Avrupa Ordusu: Emperyalizm nereye?

Son olarak Fransa Cumhurbaşkanı ve Almanya Başbakanı’nın “yeni sevgililer” gibi verdikleri pozla cisimleşen Avrupa Ordusu tartışmaları emperyalist sistemdeki tıkanmayı bir kez daha gözler önüne seriyor...

Son olarak Fransa Cumhurbaşkanı ve Almanya Başbakanı’nın “yeni sevgililer” gibi verdikleri pozla cisimleşen Avrupa Ordusu tartışmaları emperyalist sistemdeki tıkanmayı bir kez daha gözler önüne seriyor.

Macron ve Merkel’in çerçevesini çizmeye başladıkları ortak ordu fikrine ABD Başkanı Trump’tan gelen tepkinin sertliği ve Nazi işgalinden NATO’ya borcunuzu ödeyin demeye uzanan diplomatik olmayan sert cevabı meselenin Rusya ile sınırlı olarak ele alınamayacağını tüm somutluğuyla ortaya koyuyor.

ABD’nin emperyalist sistem içerisindeki egemen rolünü konsolide etme ve daha katı bir şekilde güçlendirme girişimlerine henüz çok somut olmasa da her fırsatta ve her gündemde farklı çıkışlar yaparak karşı çıkan Almanya ve Fransa’dan oluşan Avrupa Birliği blokunun artan muhalefeti çıplak gerçeği önümüze koyuyor.

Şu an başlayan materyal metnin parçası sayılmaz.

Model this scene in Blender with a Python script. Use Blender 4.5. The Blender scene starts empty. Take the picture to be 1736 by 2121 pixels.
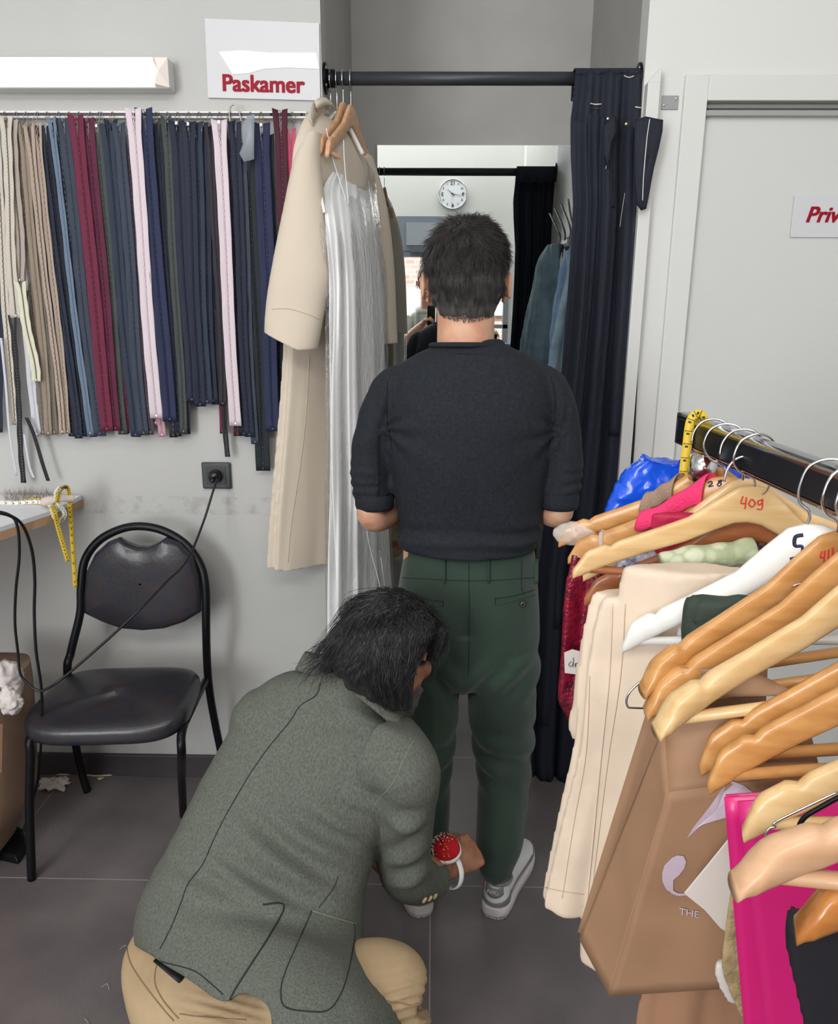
import bpy, bmesh, math, random
import numpy as np
from mathutils import Vector, Matrix, noise
from mathutils.bvhtree import BVHTree
random.seed(7)
R = random.random
PI = math.pi
scn = bpy.context.scene
COL = scn.collection

# ---------------------------------------------------------------- camera
CF, CP, CYAW, CROLL, CH = 1570.0, .2624, .0175, .0055, 1.5   # focal (px), pitch, yaw, roll, height
_cy, _sy = math.cos(CYAW), math.sin(CYAW)
FW = Vector((-_sy*math.cos(CP), _cy*math.cos(CP), -math.sin(CP)))
_r = Vector((_cy, _sy, 0)); _u = _r.cross(FW)
RT = _r*math.cos(CROLL) + _u*math.sin(CROLL)
UP = -_r*math.sin(CROLL) + _u*math.cos(CROLL)
EYE = Vector((0, 0, CH))
cam_d = bpy.data.cameras.new('camera'); cam = bpy.data.objects.new('camera', cam_d); COL.objects.link(cam)
cam.matrix_world = Matrix(((RT.x, UP.x, -FW.x, 0), (RT.y, UP.y, -FW.y, 0), (RT.z, UP.z, -FW.z, CH), (0, 0, 0, 1)))
cam_d.sensor_fit = 'HORIZONTAL'; cam_d.sensor_width = 36; cam_d.lens = 36*CF/1736.0
cam_d.clip_start = .02; cam_d.clip_end = 100
scn.camera = cam

# ---------------------------------------------------------------- world, sun, lights, exposure
scn.view_settings.view_transform = 'Standard'; scn.view_settings.look = 'None'
scn.view_settings.gamma = 1; scn.view_settings.use_curve_mapping = False
scn.view_settings.exposure = 0.1
wd = bpy.data.worlds.new('world'); scn.world = wd; wd.use_nodes = True
_n = wd.node_tree; _n.nodes.clear()
_o = _n.nodes.new('ShaderNodeOutputWorld'); _b = _n.nodes.new('ShaderNodeBackground'); _s = _n.nodes.new('ShaderNodeTexSky')
_s.sky_type = 'NISHITA'; _s.sun_disc = False; _s.sun_elevation = math.radians(48); _s.sun_rotation = math.radians(0)
_b.inputs['Strength'].default_value = .25
_n.links.new(_s.outputs[0], _b.inputs[0]); _n.links.new(_b.outputs[0], _o.inputs[0])

def light(name, typ, loc, rot, energy, color=(1, 1, 1), size=(1, 1), angle=.01):
    d = bpy.data.lights.new(name, typ); d.energy = energy; d.color = color
    if typ == 'AREA': d.shape = 'RECTANGLE'; d.size, d.size_y = size
    if typ == 'SUN': d.angle = angle
    o = bpy.data.objects.new(name, d); COL.objects.link(o); o.location = loc; o.rotation_euler = rot
    return o
light('sun', 'SUN', (0, 5, 8), (math.radians(-48), 0, math.radians(8)), 5.0, (1, .95, .88))
light('ceiling_light_front', 'AREA', (-.1, -1.6, 3.38), (math.radians(50), 0, 0), 46, (1, .985, .97), (2.8, .6))
light('fill_light_back_left', 'AREA', (-1.75, -2.3, 1.75), (math.radians(90), 0, math.radians(-22)), 120, (.96, .98, 1), (1.5, 1.9))  # added low fill light before the solid back wall, no window there
light('ceiling_light_mid', 'AREA', (-.3, .2, 3.42), (0, 0, 0), 17, (.97, .98, 1), (3.0, .35))
light('ceiling_light_back', 'AREA', (-.3, -1.9, 3.42), (0, 0, 0), 20, (1, .99, .97), (2.6, .4))

# ---------------------------------------------------------------- helpers
def ray(px, py): return FW + RT*((px-868)/CF) - UP*((py-1060.5)/CF)
def at(px, py, Y): d = ray(px, py); return EYE + d*(Y/d.y)
def atz(px, py, Z): d = ray(px, py); return EYE + d*((Z-CH)/d.z)
def atx(px, py, X): d = ray(px, py); return EYE + d*(X/d.x)
def proj(P):
    d = Vector(P)-EYE; z = d.dot(FW)
    return 868+CF*d.dot(RT)/z, 1060.5-CF*d.dot(UP)/z
MIRROR_Y = 2.95
def atm(px, py, Y):            # the real point at depth Y whose mirror image stands at that pixel
    p = at(px, py, 2*MIRROR_Y-Y); return Vector((p.x, Y, p.z))

def srgb(r, g, b):
    f = lambda c: (c/255/12.92) if c/255 <= .04045 else ((c/255+.055)/1.055)**2.4
    return (f(r), f(g), f(b), 1)

MATS = {}
def mat(name, col, rough=.6, metal=0, bump=0, bscale=60, vary=0, vscale=4, spec=.5, sheen=0, trans=0, coat=0,
        col2=None, emis=0, kind='noise', stretch=(1, 1, 1), ior=1.45, alpha=1, sss=0, detail=4):
    """Principled material; vary mixes col towards col2 by a noise or wave pattern, bump adds relief."""
    if name in MATS: return MATS[name]
    m = bpy.data.materials.new(name); m.use_nodes = True; t = m.node_tree; N = t.nodes; L = t.links
    p = N['Principled BSDF']
    c = col if len(col) == 4 else srgb(*col)
    p.inputs['Base Color'].default_value = c; p.inputs['Roughness'].default_value = rough
    p.inputs['Metallic'].default_value = metal; p.inputs['Specular IOR Level'].default_value = spec
    p.inputs['IOR'].default_value = ior
    if sheen: p.inputs['Sheen Weight'].default_value = sheen; p.inputs['Sheen Roughness'].default_value = .5
    if trans: p.inputs['Transmission Weight'].default_value = trans
    if coat: p.inputs['Coat Weight'].default_value = coat; p.inputs['Coat Roughness'].default_value = .1
    if sss: p.inputs['Subsurface Weight'].default_value = sss; p.inputs['Subsurface Radius'].default_value = (.012, .004, .002)
    if alpha < 1: p.inputs['Alpha'].default_value = alpha
    if emis: p.inputs['Emission Color'].default_value = c; p.inputs['Emission Strength'].default_value = emis
    if vary or bump:
        tc = N.new('ShaderNodeTexCoord'); mp = N.new('ShaderNodeMapping'); mp.inputs['Scale'].default_value = stretch
        L.new(tc.outputs['Object'], mp.inputs[0])
    if vary:
        if kind == 'wave':
            w = N.new('ShaderNodeTexWave'); w.inputs['Scale'].default_value = vscale; w.inputs['Distortion'].default_value = 6
            w.inputs['Detail'].default_value = 3; w.inputs['Detail Scale'].default_value = 1.2; fac = w.outputs['Fac']
        elif kind == 'voronoi':
            w = N.new('ShaderNodeTexVoronoi'); w.inputs['Scale'].default_value = vscale; fac = w.outputs['Distance']
        else:
            w = N.new('ShaderNodeTexNoise'); w.inputs['Scale'].default_value = vscale; w.inputs['Detail'].default_value = detail; fac = w.outputs['Fac']
        L.new(mp.outputs[0], w.inputs[0])
        r = N.new('ShaderNodeValToRGB'); r.color_ramp.elements[0].position = .35; r.color_ramp.elements[1].position = .65
        c2 = col2 if col2 else tuple(int(x*(1-vary)) for x in col[:3])
        r.color_ramp.elements[0].color = c; r.color_ramp.elements[1].color = c2 if len(c2) == 4 else srgb(*c2)
        L.new(fac, r.inputs[0]); L.new(r.outputs[0], p.inputs['Base Color'])
    if bump:
        n = N.new('ShaderNodeTexNoise'); n.inputs['Scale'].default_value = bscale; n.inputs['Detail'].default_value = 3
        L.new(mp.outputs[0], n.inputs[0])
        b = N.new('ShaderNodeBump'); b.inputs['Strength'].default_value = bump; b.inputs['Distance'].default_value = .002
        L.new(n.outputs['Fac'], b.inputs['Height']); L.new(b.outputs[0], p.inputs['Normal'])
    MATS[name] = m
    return m

def tag(o, label=None, cat=None, group=None, kind=None):
    if label: o['label'] = label
    if cat: o['category'] = cat
    if group: o['group'] = group
    if kind: o['kind'] = kind
    return o
def empty(name, loc, label, cat, group=None):
    o = bpy.data.objects.new(name, None); COL.objects.link(o); o.location = loc; o.empty_display_size = .05
    return tag(o, label, cat, group)
def mk(name, V, F, m, parent=None, smooth=True, solid=0, bevel=0, subsurf=0):
    me = bpy.data.meshes.new(name); me.from_pydata([tuple(v) for v in V], [], F); me.validate(); me.update()
    o = bpy.data.objects.new(name, me); COL.objects.link(o)
    if m: me.materials.append(m)
    if smooth: me.polygons.foreach_set('use_smooth', [True]*len(me.polygons))
    if parent is not None:
        o.parent = parent
        o.matrix_parent_inverse = Matrix.Translation(parent_world(parent)).inverted()
    if solid: s = o.modifiers.new('solid', 'SOLIDIFY'); s.thickness = solid; s.offset = 0
    if subsurf: s = o.modifiers.new('sub', 'SUBSURF'); s.levels = s.render_levels = subsurf
    if bevel:
        b = o.modifiers.new('bev', 'BEVEL'); b.width = bevel; b.segments = 3; b.limit_method = 'ANGLE'; b.angle_limit = math.radians(40)
        for pl in me.polygons: pl.use_smooth = True
        try: me.set_sharp_from_angle(angle=math.radians(40))
        except Exception: pass
    return o
def parent_world(p): return Vector(p.location) if p.type == 'EMPTY' else Vector((0, 0, 0))

class MB:
    """collects shapes into ONE mesh"""
    def __init__(s): s.V = []; s.F = []
    def add(s, V, F):
        n = len(s.V); s.V += [Vector(v) for v in V]; s.F += [tuple(i+n for i in f) for f in F]; return s
    def box(s, c, d, ax=None):
        c = Vector(c); A = ax or (Vector((1, 0, 0)), Vector((0, 1, 0)), Vector((0, 0, 1)))
        V = [c + A[0]*(d[0]/2*i) + A[1]*(d[1]/2*j) + A[2]*(d[2]/2*k) for i in (-1, 1) for j in (-1, 1) for k in (-1, 1)]
        return s.add(V, [(0, 1, 3, 2), (4, 6, 7, 5), (0, 4, 5, 1), (2, 3, 7, 6), (0, 2, 6, 4), (1, 5, 7, 3)])
    def b2(s, x0, x1, y0, y1, z0, z1): return s.box(((x0+x1)/2, (y0+y1)/2, (z0+z1)/2), (x1-x0, y1-y0, z1-z0))
    def tube(s, pts, r, n=8, cap=True, flat=None):
        pts = [Vector(p) for p in pts]; m = len(pts)
        rr = r if isinstance(r, (list, tuple)) else [r]*m
        t0 = (pts[1]-pts[0]).normalized(); a = Vector((0, 0, 1)) if abs(t0.z) < .9 else Vector((1, 0, 0))
        u = t0.cross(a).normalized(); rings = []
        for i, p in enumerate(pts):
            t = (pts[min(i+1, m-1)]-pts[max(i-1, 0)])
            t = t.normalized() if t.length > 1e-9 else t0
            u = (u - t*u.dot(t)); u = u.normalized() if u.length > 1e-6 else t.orthogonal().normalized(); w = t.cross(u)
            fl = flat or 1
            rings.append([p + u*(rr[i]*math.cos(2*PI*k/n)) + w*(rr[i]*fl*math.sin(2*PI*k/n)) for k in range(n)])
        return s.rings(rings, cap)
    def rings(s, rings, cap=True, closed=True):
        n = len(rings[0]); V = [v for r in rings for v in r]; F = []
        for i in range(len(rings)-1):
            for k in range(n if closed else n-1):
                k2 = (k+1) % n
                F.append((i*n+k, i*n+k2, (i+1)*n+k2, (i+1)*n+k))
        if cap and closed: F.append(tuple(range(n-1, -1, -1))); F.append(tuple((len(rings)-1)*n+k for k in range(n)))
        return s.add(V, F)
    def sphere(s, c, r, n=16, m=10, ax=None):
        c = Vector(c); r = r if isinstance(r, (tuple, list)) else (r, r, r)
        A = ax or (Vector((1, 0, 0)), Vector((0, 1, 0)), Vector((0, 0, 1)))
        rings = []
        for j in range(1, m):
            th = PI*j/m
            rings.append([c + A[0]*(r[0]*math.sin(th)*math.cos(2*PI*k/n)) + A[1]*(r[1]*math.sin(th)*math.sin(2*PI*k/n)) - A[2]*(r[2]*math.cos(th)) for k in range(n)])
        return s.rings(rings)
    def cyl(s, a, b, r, n=20): return s.tube([a, b], r, n)
    def prism(s, poly, axis_vec):          # poly: list of Vectors, extruded along axis_vec
        n = len(poly); V = [Vector(p) for p in poly] + [Vector(p)+Vector(axis_vec) for p in poly]
        F = [tuple(range(n-1, -1, -1)), tuple(range(n, 2*n))] + [(k, (k+1) % n, (k+1) % n+n, k+n) for k in range(n)]
        return s.add(V, F)
    def grid(s, P):                        # P[i][j] points
        n = len(P[0]); V = [v for r in P for v in r]
        F = [(i*n+j, i*n+j+1, (i+1)*n+j+1, (i+1)*n+j) for i in range(len(P)-1) for j in range(n-1)]
        return s.add(V, F)
    def build(s, name, m, parent=None, **k): return mk(name, s.V, s.F, m, parent, **k)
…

Emperyalist sistemde bir yenilenme kendisini dayatıyor. Bu durum somut olarak kendisini çok kutupluluğa giden bir süreç olarak gösteriyor. Çok kutupluluğun zaman içinde yeni ittifaklar haline gelmesini ise uzun vadede yaşayacağız.

Bu açıdan Avrupa Ordusu tartışmasının basitçe “Rus tehdidine karşı” olmadığı, olamayacağı da açık sayılmalı.

Öte yandan bugünden ABD’nin konumunu hafife alacak yaklaşımların da fazla telaşlı ve fazla yüzeysel olduğunu söylemek gerekiyor. ABD’nin zorlandığı bir gerçek olsa da henüz devrik bir güç olmadığı açık olmalı. Unutmamak gerekir ki, tüm karşı çıkışlara rağmen, ABD’nin dayattığı İran yaptırımlarına uymayan Avrupa şirketi kalmadı.

Bu nedenle “aile fotoğraflarına” bakıp yalnızlaşma senaryolarına dalmadan önce yıllardır üzeri çizilmiş, Türkiye’nin baş sorunu sayılmış, sırt dönülmüş, ceset olmuş AKP’nin yaşadığı bir dönüşüm olsa da hala iktidarda olduğunu ve emperyalizmle de sermayeyle de uyumu tekrar tekrar kurabildiği dinamikler olduğunu unutmamak gerekiyor.

Bu bağlamda hala emperyalizmin esas ve önemli unsurunun ABD olduğunu, emperyalist sistemdeki sorunların nasıl çözüleceğinin ise emperyalist güç mücadelesinin olduğu kadar sınıf mücadelesinin de sonuçlarından olacağını söyleyebiliriz. Bu noktada bir dengenin kurulup kurulamayacağını, ne tür çatışmalar yaşayacağımızı göreceğiz.

Bu yüzden emperyalizmin merkezinde yürüyen bu tartışmaların sosyalizm mücadelesi açısından doğru bir şekilde ele alınıp, serinkanlı yaklaşımlarla yeni bir döneme açılması ise bir görev olarak omuzlarımızda duruyor.

Avrupa Ordusu tartışılmaya başlandı diye NATO dağıldı, ABD bitti gibi sonuçlara varmadan önce tarihselliğin gücünü hep göz önüne almak gerekiyor. Bu tarihselliğin en önemli motorunun ise sınıf mücadeleleri olduğunu biliyoruz. Bildiklerimizle yolumuza devam edelim.